Friday, September 21, 2012

September, 21, 2012


Just beginning to get light . . . the news on in the background, the smell of toast and coffee surrounding me.  School this morning, the high school bus just went around the corner, mostly empty as usual.  On my desk the fittonia, all crisp green and white, is making gigantic new leaves, not sure why they suddenly are so much bigger than usual, but they are certainly very . . . showy.  If you have trouble growing anything, this is the plant you need.  This one is about three years old now when I have the reputation for killing even the tough aloe vera!  I think this one has survived partly because it's so hardy and partly because it sits right here where I see it often enough to remember to water it and not water it too much.  Must be a juxtaposition of circumstances that have contributed to its longevity, and I get great pleasure out of greeting it every morning. 
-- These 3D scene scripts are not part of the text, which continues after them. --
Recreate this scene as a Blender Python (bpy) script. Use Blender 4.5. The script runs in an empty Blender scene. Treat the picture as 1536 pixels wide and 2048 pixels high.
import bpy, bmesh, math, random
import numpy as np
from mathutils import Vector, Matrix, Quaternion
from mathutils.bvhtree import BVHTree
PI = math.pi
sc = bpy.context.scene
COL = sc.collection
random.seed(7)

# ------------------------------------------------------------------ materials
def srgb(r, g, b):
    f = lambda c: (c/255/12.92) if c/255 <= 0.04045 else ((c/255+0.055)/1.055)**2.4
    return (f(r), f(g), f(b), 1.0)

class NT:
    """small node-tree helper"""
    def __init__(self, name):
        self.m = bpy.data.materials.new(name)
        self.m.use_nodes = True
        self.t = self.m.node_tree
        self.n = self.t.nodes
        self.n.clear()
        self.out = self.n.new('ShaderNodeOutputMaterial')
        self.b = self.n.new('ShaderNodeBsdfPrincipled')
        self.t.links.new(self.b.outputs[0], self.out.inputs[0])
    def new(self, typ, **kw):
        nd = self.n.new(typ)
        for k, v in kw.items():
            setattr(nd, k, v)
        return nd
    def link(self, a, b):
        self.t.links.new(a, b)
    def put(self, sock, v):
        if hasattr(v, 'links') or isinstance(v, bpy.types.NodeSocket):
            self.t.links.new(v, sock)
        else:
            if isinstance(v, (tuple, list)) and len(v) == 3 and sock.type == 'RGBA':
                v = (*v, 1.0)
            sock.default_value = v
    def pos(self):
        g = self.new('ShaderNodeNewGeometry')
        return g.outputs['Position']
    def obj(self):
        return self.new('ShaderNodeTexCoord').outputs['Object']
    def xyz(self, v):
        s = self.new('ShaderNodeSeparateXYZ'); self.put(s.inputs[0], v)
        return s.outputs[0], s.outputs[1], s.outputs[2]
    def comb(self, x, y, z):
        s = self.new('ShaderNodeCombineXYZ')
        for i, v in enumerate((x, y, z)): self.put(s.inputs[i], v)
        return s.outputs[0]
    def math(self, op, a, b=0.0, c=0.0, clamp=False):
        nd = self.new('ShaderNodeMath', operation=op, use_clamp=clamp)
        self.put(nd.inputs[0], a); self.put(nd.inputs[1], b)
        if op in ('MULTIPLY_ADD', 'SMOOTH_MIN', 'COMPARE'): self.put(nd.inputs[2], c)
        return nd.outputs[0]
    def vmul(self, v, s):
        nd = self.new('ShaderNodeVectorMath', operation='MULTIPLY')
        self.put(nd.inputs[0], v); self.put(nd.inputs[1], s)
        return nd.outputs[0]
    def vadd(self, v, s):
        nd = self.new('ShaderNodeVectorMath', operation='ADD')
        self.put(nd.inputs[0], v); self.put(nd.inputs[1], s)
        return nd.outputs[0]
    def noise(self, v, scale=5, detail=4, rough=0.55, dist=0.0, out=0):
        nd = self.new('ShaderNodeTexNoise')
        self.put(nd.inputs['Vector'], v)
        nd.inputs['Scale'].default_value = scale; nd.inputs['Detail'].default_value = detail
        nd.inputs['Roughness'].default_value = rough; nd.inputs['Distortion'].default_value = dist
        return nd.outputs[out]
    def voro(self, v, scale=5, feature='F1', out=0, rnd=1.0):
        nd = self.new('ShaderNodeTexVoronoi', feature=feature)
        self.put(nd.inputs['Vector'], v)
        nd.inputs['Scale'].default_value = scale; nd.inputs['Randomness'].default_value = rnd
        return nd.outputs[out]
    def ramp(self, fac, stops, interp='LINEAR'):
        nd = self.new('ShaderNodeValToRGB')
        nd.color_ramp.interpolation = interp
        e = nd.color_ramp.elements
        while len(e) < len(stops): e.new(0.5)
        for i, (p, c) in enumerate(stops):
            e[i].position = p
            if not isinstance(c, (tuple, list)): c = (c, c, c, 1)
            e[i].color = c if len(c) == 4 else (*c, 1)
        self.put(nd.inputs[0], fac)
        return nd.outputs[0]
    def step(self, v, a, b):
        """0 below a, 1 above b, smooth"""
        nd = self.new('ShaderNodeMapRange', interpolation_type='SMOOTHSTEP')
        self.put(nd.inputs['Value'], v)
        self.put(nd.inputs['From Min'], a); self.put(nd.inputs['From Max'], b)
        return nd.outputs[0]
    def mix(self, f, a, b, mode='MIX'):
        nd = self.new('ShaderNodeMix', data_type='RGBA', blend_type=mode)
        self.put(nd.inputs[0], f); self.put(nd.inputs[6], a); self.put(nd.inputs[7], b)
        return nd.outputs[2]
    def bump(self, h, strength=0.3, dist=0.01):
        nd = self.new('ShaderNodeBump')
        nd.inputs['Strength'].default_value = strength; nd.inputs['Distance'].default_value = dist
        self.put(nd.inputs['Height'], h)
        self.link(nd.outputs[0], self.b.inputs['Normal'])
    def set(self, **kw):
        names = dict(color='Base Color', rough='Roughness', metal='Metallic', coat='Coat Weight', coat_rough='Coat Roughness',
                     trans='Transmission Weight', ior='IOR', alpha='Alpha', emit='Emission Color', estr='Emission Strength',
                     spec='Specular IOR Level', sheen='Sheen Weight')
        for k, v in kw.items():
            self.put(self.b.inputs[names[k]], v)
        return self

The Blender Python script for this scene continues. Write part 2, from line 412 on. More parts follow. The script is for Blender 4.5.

The fittonia made me think of Dawn's bougainvillea . . . now there is a hardy prolific plant!  It certainly has taking over the whole front of her house, and it looks so very green and wild!  I seem to like the green wild ones; it's going to be spectacular when it is in full bloom.  Her maple trees seem to be doing well too!  I'm really glad of that, my maple tree is one of my favorites in the yard, they have such lush leaves and the seeds are so much fun!

Today I'm not going to send a poem, but an entry from a blog I follow called Aesthetics of Joy written by Ingrid Fetell.  Some days I just need what she offers, lots of color, unusual photographs, and a shot in the arm of good cheer.  A couple of weeks ago she posted an entry with a quote from Diane Ackerman's A Natural History of the Senses and I had to laugh as I recognized myself in it, standing in the yard, holding one of the rare really vibrant red maple leaves, just amazed by the color and the veins running through it.  Sometimes you get one leaf that is red but the veins are still green, a marvelous combination.  Anyway, I asked permission to reprint her entry and she graciously let me use it here.  So from Ingrid and me this morning . . .

"While looking up a reference yesterday in Diane Ackerman’s breathtaking A Natural History of the Senses, I came across a passage that stopped me in my tracks, and I wanted to share it with you.

When you consider something like death, after which (there being no news flash to the contrary) we may well go out like a candle flame, then it probably doesn’t matter if we try too hard, are awkward sometimes, care for one another too deeply, are excessively curious about nature, are too open to experience, enjoy a nonstop expense of the senses in an effort to know life intimately and lovingly. It probably doesn’t matter if, while trying to be modest and eager watchers of life’s many spectacles, we sometimes look clumsy or get dirty or ask stupid questions or reveal our ignorance or say the wrong thing or light up with wonder like the children we are. It probably doesn’t matter if a passerby sees us dipping a finger into the moist pouches of dozens of lady’s slippers to find out what bugs tend to fall into them, and thinks us a bit eccentric. Or a neighbor, fetching her mail, sees us standing in the cold with our own letters in one hand and a seismically red autumn leaf in the other, its color hitting our senses like a blow from a stun gun, as we stand with a huge grin, too paralyzed by the intricately veined gaudiness of the leaf to move.

This is the wonderfully uncool essence of joy for me: trying too hard and caring too deeply. At the end of the day, you regret the things you didn’t do more than the ones you did.
Have a joyful, creative weekend. I hope you’re out with people you love, or getting lost in something that inspires you. Be clumsy, get dirty, grin big. What else are you here for?"

So, what are you waiting for?  Go find something to get happy about!